Thursday, September 02, 2010

Homeland Security - Revised

I recently noticed that the post linked to as one of "My favorite posts" is sort of unorganized; it takes awhile before the reader gets to the part that's actually about homeland security and makes it "my favorite post." It was sort of a mishmosh "things that are going on" post, like some that I wrote last week, with the notes from a never-finished 2006 blog post pasted in at the bottom. That 2006 story deserves to stand alone.
So, originally published in 2007, originally written in 2006, here's a four-year-old story.
Homeland Security
My great-grandmother, who will turn ninety-five this December, has been in the country, legally, for about three decades. She is still a French citizen. She has never broken a law or done anything to give anyone reason to be suspicious of her.
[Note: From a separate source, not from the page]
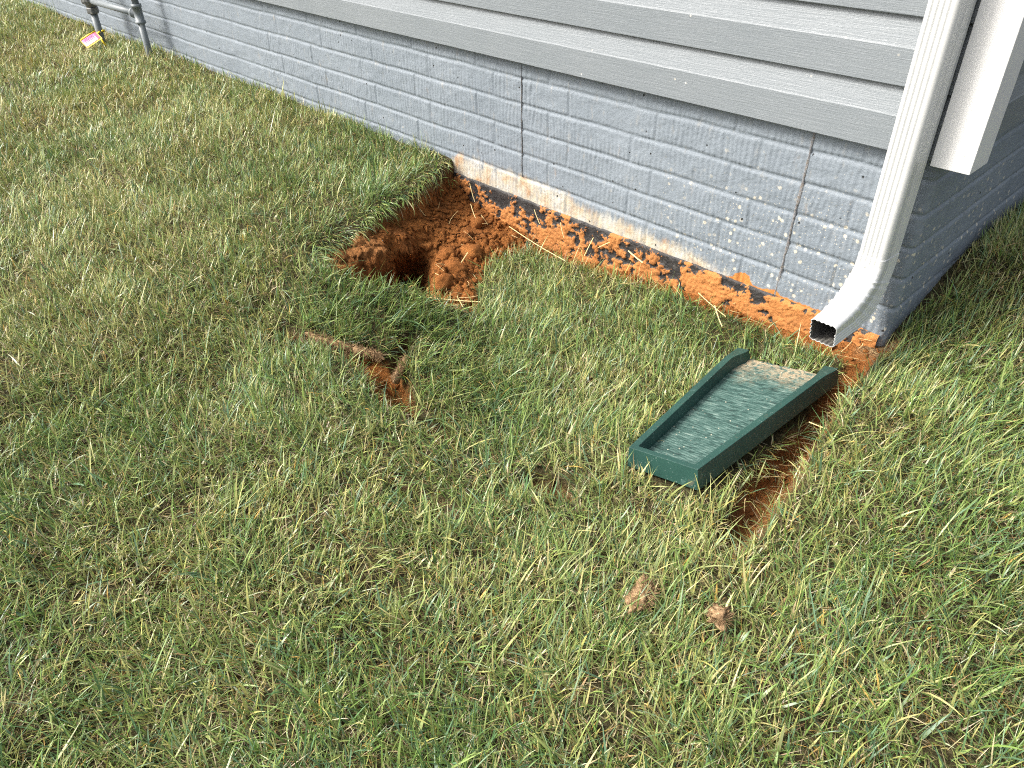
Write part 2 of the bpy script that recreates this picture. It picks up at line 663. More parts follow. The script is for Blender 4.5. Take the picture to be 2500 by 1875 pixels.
f = NT("painted_concrete", 0.62, 0.35)
co = f.coords()
big = f.noise(co, 3, 3)
paint = f.ramp(big, [(0.3, (0.150, 0.176, 0.202)), (0.7, (0.176, 0.203, 0.230))])
fine_n = f.noise(co, 120, 4, 0.7)
paint = f.mix(f.math('MULTIPLY', f.step(fine_n, 0.62, 0.80), 0.25), paint, (0.33, 0.36, 0.39))
ast = f.attr("stain").outputs["Fac"]
streak = f.noise(f.coords((1, 1, 0.35)), 42, 5, 0.7)
stm = f.math('MULTIPLY', f.step(f.math('ADD', f.math('MULTIPLY', ast, 0.8), f.math('MULTIPLY', f.math('SUBTRACT', streak, 0.5), 2.0)), 0.10, 1.05), 0.72)
stc = f.ramp(f.noise(co, 13, 4, 0.6), [(0.38, (0.54, 0.50, 0.42)), (0.53, (0.50, 0.41, 0.27)), (0.66, (0.42, 0.22, 0.075))])
paint = f.mix(stm, paint, stc)
# splashes of pale mud
aspl = f.attr("splash").outputs["Fac"]
v1 = f.voro(co, 36)
v2 = f.voro(co, 95)
vm = f.math('MAXIMUM', f.step(f.math('ADD', v1.outputs[0], f.math('MULTIPLY', f.noise(co, 150, 3), 0.25)), 0.36, 0.27), f.math('MULTIPLY', f.step(v2.outputs[0], 0.20, 0.11), 0.8))
dens = f.step(f.math('ADD', f.math('MULTIPLY', f.noise(co, 17, 3), 0.9), f.math('MULTIPLY', aspl, 0.60)), 0.60, 0.95)
paint = f.mix(f.math('MULTIPLY', f.math('MULTIPLY', vm, dens), 0.85), paint, (0.50, 0.46, 0.37))
# bug holes in the concrete
v3 = f.voro(co, 21)
pit_m = f.step(v3.outputs[0], 0.085, 0.045)
pit_d = f.step(f.noise(co, 6, 2), 0.47, 0.51)
pitf = f.math('MULTIPLY', pit_m, pit_d)
paint = f.mix(pitf, paint, (0.035, 0.035, 0.035))
acl = f.attr("clayed").outputs["Fac"]
clm = f.step(f.math('ADD', acl, f.math('SUBTRACT', f.noise(co, 70, 4, 0.7), 0.55)), 0.35, 0.6)
paint = f.mix(clm, paint, (0.44, 0.17, 0.042))
f.color(paint)
b = f.bump(f.noise(co, 110, 4, 0.6), 0.005, 0.45)
f.bump(f.math('SUBTRACT', 1.0, pitf), 0.006, 0.8, b)
M_FOUND = f.m
found = new_mesh("foundation_wall", np.stack([fx, fy, z], 1), grid_faces(len(su), len(zv)), M_FOUND,
                 attrs={"stain": st, "splash": spl, "clayed": clayed})
under(found, house)

# tar waterproofing below the old grade, with clay stuck on it
tu = np.arange(-1.95, -0.012, 0.0052)
tz = np.concatenate([[-0.6, -0.45], np.arange(-0.36, -0.0245, 0.0052)])
TU, TZ = np.meshgrid(tu, tz, indexing='ij')
u, w = TU.ravel(), TZ.ravel()
edge = -0.030 + 0.006 * (fbm(u * 30, u * 0 + 2, octv=3) - 0.5)
w2 = np.minimum(w, edge)
cb = 0.50 * fbm(u * 13, w * 16, octv=5, gain=0.65) + 0.50 * fbm(u * 45, w * 45 + 9, octv=4, gain=0.65)
bias = np.interp(u, [-1.95, -1.6, -1.45, -1.2, -.9, -.7, -.45, -.2, 0], [-.02, -.03, .0, .002, .012, .012, .035, .075, .10]) + np.interp(w, [-.3, -.2, -.12, -.07, -.045, -.03], [.16, .12, .055, .01, -.035, -.075])
cl = smooth(0.49, 0.53, cb + bias)
fringe = smooth(0.44, 0.54, cb + bias)
th = cl * (0.0012 + 0.008 * np.clip(fbm(u * 30, w * 38, octv=5, gain=0.68) - 0.25, 0, 1) + 0.004 * smooth(0, 0.3, cell2(u * 60, w * 75))) + fringe * 0.001
bo = 0.0042 + 0.002 * (fbm(u * 60, w * 60, octv=2) - 0.5) + th
bo = bo * smooth(0.0, -0.008, w - edge - 0.002) + 0.0012
t = NT("tar_and_clay", 0.7, 0.4)
co = t.coords()
cc = clay_colour(t, co)
cc = t.mix(0.25, cc, (0.55, 0.24, 0.07))
ac = t.attr("clay").outputs["Fac"]
cm = t.step(t.math('ADD', ac, t.math('MULTIPLY', t.math('SUBTRACT', t.noise(co, 110, 5, 0.8), 0.5), 2.6)), 0.38, 0.66)
tarc = t.ramp(t.noise(co, 40, 4), [(0.35, (0.011, 0.0105, 0.011)), (0.62, (0.03, 0.028, 0.027)), (0.78, (0.12, 0.11, 0.10))])
t.color(t.mix(cm, tarc, cc))
t.rough(t.math('ADD', t.math('MULTIPLY', cm, 0.35), 0.55))
b = t.bump(t.noise(co, 160, 5, 0.7), 0.004, 0.6)
t.bump(t.voro(co, 110).outputs[0], 0.004, 0.4, b)
coat = new_mesh("waterproof_coating", np.stack([u, -bo, w2], 1), grid_faces(len(tu), len(tz)), t.m, attrs={"clay": fringe * 0.5 + cl * 0.5})
under(coat, house)

# caulked control joints
cj = NT("joint_filler", 0.85, 0.2)
co = cj.coords()
cj.color(cj.ramp(cj.noise(co, 90, 4, 0.7), [(0.33, (0.15, 0.125, 0.105)), (0.45, (0.19, 0.175, 0.16)), (0.55, (0.20, 0.215, 0.235)), (0.75, (0.27, 0.17, 0.10))]))
cj.bump(cj.noise(co, 150, 4, 0.7), 0.004, 0.8)


def joint(x0, zlo, zhi, wd, lean):
    n = 120
    zs = np.linspace(zlo, zhi, n)
    V, F = [], []
    prof = [(-1.0, -0.0035), (-0.6, 0.0005), (-0.1, 0.0012), (0.25, -0.0008), (0.6, 0.0008), (1.0, -0.0035)]
    cx = x0 + lean * (zs - zlo) / (zhi - zlo) + 0.004 * (fbm(zs * 22, zs * 0 + x0, octv=3) - 0.5)
    ww = wd * (0.45 + 1.1 * fbm(zs * 50, zs * 0 + 7 * x0, octv=2))
    for k in range(n):
        for j, (a, bq) in enumerate(prof):
            jit = 0.0014 * (random.random() - 0.5)
            V.append((cx[k] + a * ww[k], -(bq + jit) - 0.0005, zs[k]))
    m = len(prof)
    return new_mesh("control_joint", V, [tuple(int(q) for q in r) for r in grid_faces(n, m, True)], cj.m)


under(joint(-1.372, 0.05, 0.452, 0.0014, 0.0), house)
under(joint(-0.328, -0.03, 0.452, 0.0042, 0.014), house)

# siding: dutch lap courses
sd = NT("vinyl_siding", 0.42, 0.45)
co = sd.coords((1.4, 1.4, 40))
grain = sd.noise(co, 9, 5, 0.6)
gr2 = sd.noise(sd.coords((4, 4, 150)), 5, 4, 0.6)
co0 = sd.coords()
c = sd.ramp(sd.noise(co0, 2.5, 3), [(0.3, (0.155, 0.175, 0.189)), (0.7, (0.172, 0.191, 0.205))])
c = sd.mix(sd.math('MULTIPLY', sd.step(grain, 0.45, 0.7), 0.16), c, (0.29, 0.31, 0.325))
vs = sd.voro(co0, 20)
c = sd.mix(sd.math('MULTIPLY', sd.step(vs.outputs[0], 0.075, 0.03), sd.step(sd.noise(co0, 5, 2), 0.56, 0.62)), c, (0.60, 0.56, 0.47))
sd.color(c)
b = sd.bump(grain, 0.004, 0.22)
sd.bump(gr2, 0.002, 0.35, b)
EXPO, Z0 = 0.1435, 0.452
prof = []
for k in range(18):
    zb = Z0 + k * EXPO
    prof += [(0.012, zb + 0.014), (0.012, zb + 0.003), (0.0285, zb), (0.0305, zb + 0.002), (0.0315, zb + 0.0795), (0.0300, zb + 0.0835), (0.0165, zb + 0.1405)]


def siding(axis_):
    nseg = 60
    V = []
    rngs = np.linspace(-9.2, 0.0, nseg) if axis_ == 'x' else np.linspace(0.0, 5.0, nseg)
    for a in rngs:
        wv = 0.0012 * math.sin(a * 2.3) + 0.0008 * math.sin(a * 5.1 + 1)
        for (o_, zz_) in prof:
            V.append((a, -(o_ + wv), zz_) if axis_ == 'x' else (o_ + wv, a, zz_))
    ob = new_mesh("siding", V, [tuple(int(q) for q in r) for r in grid_faces(nseg, len(prof))], sd.m, smooth_shade=False)
    return under(ob, house)


siding('x')
siding('y')

# white corner post, open at the bottom
wp = NT("white_vinyl", 0.38, 0.45)
co = wp.coords()
c = wp.ramp(wp.noise(co, 6, 3), [(0.3, (0.62, 0.62, 0.61)), (0.7, (0.66, 0.655, 0.645))])
vs = wp.voro(co, 34)
c = wp.mix(wp.math('MULTIPLY', wp.math('MULTIPLY', wp.step(vs.outputs[0], 0.10, 0.03), wp.step(wp.noise(co, 12, 2), 0.50, 0.58)), 0.75), c, (0.40, 0.34, 0.27))
wp.color(c)
M_WHITE = wp.m
bm = bmesh.new()
x0, x1, y0, y1, zb, zt = -0.008, 0.078, -0.050, 0.056, 0.447, 3.04
outer = [(x0, -0.004), (x0, y0), (x1, y0), (x1, y1), (0.004, y1)]
tk = 0.0035
inner = [(x0 + tk, -0.004), (x0 + tk, y0 + tk), (x1 - tk, y0 + tk), (x1 - tk, y1 - tk), (0.004, y1 - tk)]
ro = [[bm.verts.new((p[0], p[1], zq)) for p in outer] for zq in (zb, zt)]
ri = [[bm.verts.new((p[0], p[1], zq)) for p in inner] for zq in (zb, zt)]
for k in range(4):
    bm.faces.new((ro[0][k], ro[0][k + 1], ro[1][k + 1], ro[1][k]))
    bm.faces.new((ri[0][k + 1], ri[0][k], ri[1][k], ri[1][k + 1]))
    bm.faces.new((ri[0][k], ri[0][k + 1], ro[0][k + 1], ro[0][k]))
post = bevelled(obj_from_bm("corner_post", bm, M_WHITE), 0.0028, 3)
under(post, house)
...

She is from France, she is nearly one hundred years old, and she does not do much other than garden, go to Corrado's, and boss around my grandmother. Yet in recent years, the Department of Homeland Security has been making her fill out complicated papers and, at one point, selected her at random as a non-citizen who had to get a retina scan. The only government building in which this mandatory retina scan was possible was in Newark (for my non-NJ readers, that is a busy city with horrible traffic) and had no handicapped parking or access, because of some construction that was going on. What did they think my great-grandmother was going to do? Attack people from bed? Throw magazines out the window? Hurl cutting insults in French at people who don't understand French anyway?
Prior to the retina scan debacle, during my senior year at Douglass College (aka the place where I got my first undergraduate degree), Mima had to fill out some kind of new paperwork for her green card. It was rather complex, so she and my grandparents enlisted the aid of my parents.
I took a break from working on my senior thesis to write the following:

While working on my thesis at my parents' house, my mother and father are filling out some papers for my great-grandmother's green card. They decided to try doing it online. They have since given up and decided that filling it out on paper would be easier; they couldn't even get past setting up a user account.
First, I overheard the following between my father and my mother:
"We have to pick a user name, password, and password question. Which question do you want?" (Reads a list)
"But we already set up a password!"
"I know. We have to set up a password question. What is your pet's name; What is your mother's maiden name--"
"But why are we replacing the password!"
"Oh oh oooooooooohhhhhhhh."

A little later, I heard the following:
"OK, I'm going to make the username her first name, and the password her last name."
"Why not?"
"Make her user name her full name, and we'll make a password."
"It has to be 8-15 characters."
"We'll make it the village she's from."
"How do you spell 'Villedieu'?"
She tells him. He enters in "villedieu".
A few seconds later, an error appears on the screen. The password must include a special character.
"ville-dieu," they write. They click OK. The page takes some time to load.
Another error message. The password must include both capital and lowercase letters.
"Why didn't they put all of this information on the page, BEFORE you entered the password?" they both cry. They type, "Ville-Dieu."
The page takes even longer to load this time. Ville-Dieu is a perfectly good password, with three character should work.
"WHAT!?" This time, the password failed because there were two of the same consonant together in the word "Ville". Apparently, you can't have double letters in your password. I have never seen anything like it!
I hear slamming on the keyboard.
"FINE!" exclaims my father. "F.  PERIOD. U-" I hear the pounding of each key.
"Why not?"
"Because it is for my grandmother! For the government!"
"Who cares? She won't know what it means!"